“Save a horse,” etc. etc.
This week, we are introducing the new category, the Cowboy Boyfriend of the Week with four new candidates for you.
First up in the rodeo ring is the one we will label as “cute,” wearing the white hat and pucca shells, and that look like he’s going to wrap his legs around a horse and hold on real good!
In his neighborhood, the bigger the buckle you wear, the hotter you are, and this boy looks like he’s been around enough to get his buckle that’s bigger than a cat’s head!
I can just imagine what’s going on behind it. Can’t you?
Next up is this hat-wearing stud with the Mona Lisa smile that makes me wonder what he’s been up to, or what he’s about to get up to, now that he has his shirt off.
Those jeans are down just enough to show off that vee that points down toward the important stuff, and oh! those hairy forearms drive me wild.

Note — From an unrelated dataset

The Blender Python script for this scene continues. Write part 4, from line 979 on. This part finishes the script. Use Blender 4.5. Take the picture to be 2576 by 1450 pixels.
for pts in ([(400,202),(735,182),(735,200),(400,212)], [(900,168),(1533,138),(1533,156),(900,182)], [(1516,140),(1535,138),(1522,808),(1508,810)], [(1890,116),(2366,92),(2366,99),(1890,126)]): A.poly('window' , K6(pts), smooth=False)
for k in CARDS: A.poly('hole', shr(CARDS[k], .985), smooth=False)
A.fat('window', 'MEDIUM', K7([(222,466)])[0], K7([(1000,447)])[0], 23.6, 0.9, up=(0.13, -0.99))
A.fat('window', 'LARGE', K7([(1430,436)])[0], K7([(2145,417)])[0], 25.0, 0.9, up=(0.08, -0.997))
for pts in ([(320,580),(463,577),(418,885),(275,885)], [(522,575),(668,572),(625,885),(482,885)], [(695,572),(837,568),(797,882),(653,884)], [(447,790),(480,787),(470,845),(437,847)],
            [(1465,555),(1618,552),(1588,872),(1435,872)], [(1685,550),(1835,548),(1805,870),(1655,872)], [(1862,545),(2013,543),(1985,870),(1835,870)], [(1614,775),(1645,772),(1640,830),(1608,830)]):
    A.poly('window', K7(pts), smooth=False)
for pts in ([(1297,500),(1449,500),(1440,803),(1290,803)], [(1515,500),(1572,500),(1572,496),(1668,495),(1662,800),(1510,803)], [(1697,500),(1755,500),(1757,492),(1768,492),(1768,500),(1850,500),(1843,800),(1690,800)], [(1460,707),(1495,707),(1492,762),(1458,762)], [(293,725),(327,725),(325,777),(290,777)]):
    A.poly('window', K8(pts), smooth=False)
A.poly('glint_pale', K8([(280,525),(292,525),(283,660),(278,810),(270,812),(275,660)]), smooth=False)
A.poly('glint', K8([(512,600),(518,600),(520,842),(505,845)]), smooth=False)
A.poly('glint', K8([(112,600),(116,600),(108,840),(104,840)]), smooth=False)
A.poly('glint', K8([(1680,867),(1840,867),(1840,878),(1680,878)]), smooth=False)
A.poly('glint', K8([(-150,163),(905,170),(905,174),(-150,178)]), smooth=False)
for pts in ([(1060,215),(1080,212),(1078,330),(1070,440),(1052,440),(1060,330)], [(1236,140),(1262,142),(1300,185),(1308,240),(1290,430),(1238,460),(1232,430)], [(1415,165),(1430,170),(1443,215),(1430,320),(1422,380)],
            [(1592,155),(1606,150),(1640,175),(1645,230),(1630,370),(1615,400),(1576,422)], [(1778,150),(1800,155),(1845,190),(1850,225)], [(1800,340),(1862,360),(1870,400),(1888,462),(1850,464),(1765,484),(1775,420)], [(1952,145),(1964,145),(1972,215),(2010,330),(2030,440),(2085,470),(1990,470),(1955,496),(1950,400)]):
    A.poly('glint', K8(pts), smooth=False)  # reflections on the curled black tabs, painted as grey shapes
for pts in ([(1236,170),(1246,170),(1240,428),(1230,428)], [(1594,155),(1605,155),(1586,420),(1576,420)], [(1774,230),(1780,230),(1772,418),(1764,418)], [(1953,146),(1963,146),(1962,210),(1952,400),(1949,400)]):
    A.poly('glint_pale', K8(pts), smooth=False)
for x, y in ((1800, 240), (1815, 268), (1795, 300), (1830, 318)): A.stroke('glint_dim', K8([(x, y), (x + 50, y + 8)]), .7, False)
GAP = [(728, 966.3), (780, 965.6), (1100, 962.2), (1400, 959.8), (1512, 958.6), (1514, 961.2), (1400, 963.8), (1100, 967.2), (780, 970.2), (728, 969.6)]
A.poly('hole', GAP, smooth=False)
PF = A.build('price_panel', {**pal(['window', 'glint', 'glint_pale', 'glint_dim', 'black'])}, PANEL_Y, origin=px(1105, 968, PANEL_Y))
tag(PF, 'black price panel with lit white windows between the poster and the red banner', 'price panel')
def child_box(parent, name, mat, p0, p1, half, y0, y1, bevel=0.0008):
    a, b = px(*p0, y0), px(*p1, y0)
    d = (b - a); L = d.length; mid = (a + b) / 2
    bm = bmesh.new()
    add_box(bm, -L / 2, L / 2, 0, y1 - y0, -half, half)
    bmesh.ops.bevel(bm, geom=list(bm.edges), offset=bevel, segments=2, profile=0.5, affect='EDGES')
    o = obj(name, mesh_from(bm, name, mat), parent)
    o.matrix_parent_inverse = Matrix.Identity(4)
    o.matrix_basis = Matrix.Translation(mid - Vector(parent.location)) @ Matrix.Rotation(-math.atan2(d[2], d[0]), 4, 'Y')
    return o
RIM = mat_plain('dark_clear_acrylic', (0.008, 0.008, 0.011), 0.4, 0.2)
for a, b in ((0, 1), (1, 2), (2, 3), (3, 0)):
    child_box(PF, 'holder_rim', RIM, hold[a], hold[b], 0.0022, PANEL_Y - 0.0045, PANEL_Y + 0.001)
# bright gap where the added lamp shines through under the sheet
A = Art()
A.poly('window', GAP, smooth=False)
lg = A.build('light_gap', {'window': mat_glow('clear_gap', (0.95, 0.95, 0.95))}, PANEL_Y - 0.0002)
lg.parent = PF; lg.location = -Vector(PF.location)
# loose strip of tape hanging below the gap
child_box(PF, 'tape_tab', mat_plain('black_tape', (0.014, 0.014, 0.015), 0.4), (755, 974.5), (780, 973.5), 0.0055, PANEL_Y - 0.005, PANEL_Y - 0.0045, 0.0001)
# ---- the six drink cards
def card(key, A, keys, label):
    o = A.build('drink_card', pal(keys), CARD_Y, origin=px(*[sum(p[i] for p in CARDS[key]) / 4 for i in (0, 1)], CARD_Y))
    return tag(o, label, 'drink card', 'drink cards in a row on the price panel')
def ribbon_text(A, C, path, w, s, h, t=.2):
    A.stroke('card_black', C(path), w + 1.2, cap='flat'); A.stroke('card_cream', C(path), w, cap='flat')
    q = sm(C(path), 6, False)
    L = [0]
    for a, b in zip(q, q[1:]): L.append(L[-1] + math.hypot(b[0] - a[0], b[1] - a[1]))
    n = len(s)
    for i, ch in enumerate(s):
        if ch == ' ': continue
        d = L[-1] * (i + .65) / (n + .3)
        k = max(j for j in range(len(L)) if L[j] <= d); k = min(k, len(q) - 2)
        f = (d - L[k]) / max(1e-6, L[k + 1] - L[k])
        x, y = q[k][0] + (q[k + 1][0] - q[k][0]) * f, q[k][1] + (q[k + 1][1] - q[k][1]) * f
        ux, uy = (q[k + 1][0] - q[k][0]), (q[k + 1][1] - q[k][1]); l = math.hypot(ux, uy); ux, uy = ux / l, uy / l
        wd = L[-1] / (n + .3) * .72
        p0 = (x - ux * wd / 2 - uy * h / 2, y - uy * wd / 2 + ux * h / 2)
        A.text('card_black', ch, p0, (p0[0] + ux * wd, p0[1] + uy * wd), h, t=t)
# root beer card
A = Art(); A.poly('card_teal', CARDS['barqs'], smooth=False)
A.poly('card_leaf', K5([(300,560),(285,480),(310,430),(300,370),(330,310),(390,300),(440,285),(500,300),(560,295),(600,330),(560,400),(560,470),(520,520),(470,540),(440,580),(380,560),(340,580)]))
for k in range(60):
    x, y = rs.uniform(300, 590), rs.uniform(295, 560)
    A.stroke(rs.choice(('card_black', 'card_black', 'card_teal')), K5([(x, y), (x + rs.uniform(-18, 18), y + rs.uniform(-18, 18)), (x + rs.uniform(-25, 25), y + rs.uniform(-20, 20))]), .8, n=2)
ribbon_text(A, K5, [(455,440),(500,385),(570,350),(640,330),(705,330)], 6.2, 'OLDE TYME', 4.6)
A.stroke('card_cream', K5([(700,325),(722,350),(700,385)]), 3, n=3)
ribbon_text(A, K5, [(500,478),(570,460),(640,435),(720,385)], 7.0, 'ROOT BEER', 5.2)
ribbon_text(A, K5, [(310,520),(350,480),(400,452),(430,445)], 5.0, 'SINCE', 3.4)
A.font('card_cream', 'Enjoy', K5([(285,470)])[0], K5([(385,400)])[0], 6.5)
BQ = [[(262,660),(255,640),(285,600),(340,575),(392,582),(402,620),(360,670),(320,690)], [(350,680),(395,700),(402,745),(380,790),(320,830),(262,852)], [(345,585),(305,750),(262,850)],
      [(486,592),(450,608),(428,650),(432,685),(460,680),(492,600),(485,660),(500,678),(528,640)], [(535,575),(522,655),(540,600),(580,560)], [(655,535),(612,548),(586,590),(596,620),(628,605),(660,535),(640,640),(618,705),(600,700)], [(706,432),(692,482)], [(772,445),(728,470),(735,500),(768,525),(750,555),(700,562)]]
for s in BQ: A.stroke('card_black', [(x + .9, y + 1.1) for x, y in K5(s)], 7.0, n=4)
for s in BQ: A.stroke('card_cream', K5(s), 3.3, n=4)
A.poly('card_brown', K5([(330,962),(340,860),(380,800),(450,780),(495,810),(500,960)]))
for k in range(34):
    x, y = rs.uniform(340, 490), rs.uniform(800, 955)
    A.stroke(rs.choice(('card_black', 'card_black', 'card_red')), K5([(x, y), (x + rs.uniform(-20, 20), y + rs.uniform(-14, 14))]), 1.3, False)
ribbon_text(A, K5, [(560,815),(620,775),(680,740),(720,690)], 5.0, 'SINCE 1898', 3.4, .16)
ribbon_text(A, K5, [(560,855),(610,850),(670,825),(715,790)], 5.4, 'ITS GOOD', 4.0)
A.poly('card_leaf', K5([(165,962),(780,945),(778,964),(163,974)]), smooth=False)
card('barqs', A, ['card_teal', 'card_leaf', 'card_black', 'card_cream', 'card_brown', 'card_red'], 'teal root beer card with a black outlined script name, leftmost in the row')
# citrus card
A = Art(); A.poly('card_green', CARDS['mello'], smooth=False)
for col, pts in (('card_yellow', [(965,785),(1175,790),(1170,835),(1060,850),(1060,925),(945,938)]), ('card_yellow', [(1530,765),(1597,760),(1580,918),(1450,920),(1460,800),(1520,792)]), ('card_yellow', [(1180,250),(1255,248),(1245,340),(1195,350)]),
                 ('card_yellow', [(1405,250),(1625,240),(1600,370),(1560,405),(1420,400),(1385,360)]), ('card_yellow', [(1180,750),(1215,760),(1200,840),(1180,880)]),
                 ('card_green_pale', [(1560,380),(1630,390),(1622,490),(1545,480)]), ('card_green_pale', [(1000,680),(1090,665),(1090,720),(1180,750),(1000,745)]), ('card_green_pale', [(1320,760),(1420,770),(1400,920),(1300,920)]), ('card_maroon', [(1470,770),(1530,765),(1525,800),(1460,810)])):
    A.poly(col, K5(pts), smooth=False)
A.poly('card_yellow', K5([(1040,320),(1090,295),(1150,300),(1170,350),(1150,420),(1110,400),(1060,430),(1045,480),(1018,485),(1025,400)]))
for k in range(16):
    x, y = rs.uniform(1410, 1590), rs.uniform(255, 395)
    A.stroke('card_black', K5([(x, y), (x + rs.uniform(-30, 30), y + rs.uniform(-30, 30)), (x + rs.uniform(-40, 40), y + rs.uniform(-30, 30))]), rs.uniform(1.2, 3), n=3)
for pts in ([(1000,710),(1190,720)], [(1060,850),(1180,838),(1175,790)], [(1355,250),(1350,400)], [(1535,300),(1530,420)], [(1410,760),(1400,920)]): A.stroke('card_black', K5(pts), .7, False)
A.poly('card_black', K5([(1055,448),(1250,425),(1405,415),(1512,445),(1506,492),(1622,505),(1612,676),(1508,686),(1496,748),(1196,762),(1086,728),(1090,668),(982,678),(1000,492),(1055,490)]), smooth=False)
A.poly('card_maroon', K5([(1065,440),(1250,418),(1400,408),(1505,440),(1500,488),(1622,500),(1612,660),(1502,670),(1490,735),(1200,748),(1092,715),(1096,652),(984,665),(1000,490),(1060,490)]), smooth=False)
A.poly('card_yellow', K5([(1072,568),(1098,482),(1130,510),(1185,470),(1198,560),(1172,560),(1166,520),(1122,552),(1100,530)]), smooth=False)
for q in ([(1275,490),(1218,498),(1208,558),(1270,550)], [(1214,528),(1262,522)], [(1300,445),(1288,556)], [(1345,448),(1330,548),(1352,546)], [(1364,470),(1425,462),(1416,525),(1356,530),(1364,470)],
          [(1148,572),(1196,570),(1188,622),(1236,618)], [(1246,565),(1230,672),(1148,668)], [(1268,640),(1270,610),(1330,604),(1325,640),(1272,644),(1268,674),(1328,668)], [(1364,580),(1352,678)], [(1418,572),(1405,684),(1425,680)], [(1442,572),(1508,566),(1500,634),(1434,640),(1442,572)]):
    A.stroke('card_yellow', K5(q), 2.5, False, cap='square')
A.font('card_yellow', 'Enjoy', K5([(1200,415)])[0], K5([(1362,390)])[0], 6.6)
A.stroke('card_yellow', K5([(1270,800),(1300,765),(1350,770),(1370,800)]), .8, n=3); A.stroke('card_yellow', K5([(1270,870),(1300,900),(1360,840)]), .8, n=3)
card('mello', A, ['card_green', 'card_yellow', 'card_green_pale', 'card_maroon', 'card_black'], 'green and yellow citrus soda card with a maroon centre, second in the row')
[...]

I wonder what the translation is of that character he has tattooed on his chest. I think it means something like, “get over here and worship me: maybe I’ll give you a peek of what’s behind this-here zipper. If you’re lucky.
This cowboy just makes me shivver all under with that rugged handsome look and “innocent” expression that is about as innocent as a whore in church! Don’t you wonder about what he’s got curled up under his hat, and wonder what it’s going to take for you got get a little peek.
Smooth!
I want to peel that shirt off and get a look at his big, smooth body, and just adore him from there!
Our last cowboy looks like he had to stop in the middle of his workout drink mix to take a quick selfie showing us his huge thick chest, including that black arm and shoulder ink that is a perfect match up for him.
This time, he’s got those jeans open and is showing us his thick “grower” that I want to get my hands on, to see just how long and thick that monster can be.
And I can just imagine the thick and muscular ass on the other end, just waiting for me to adore!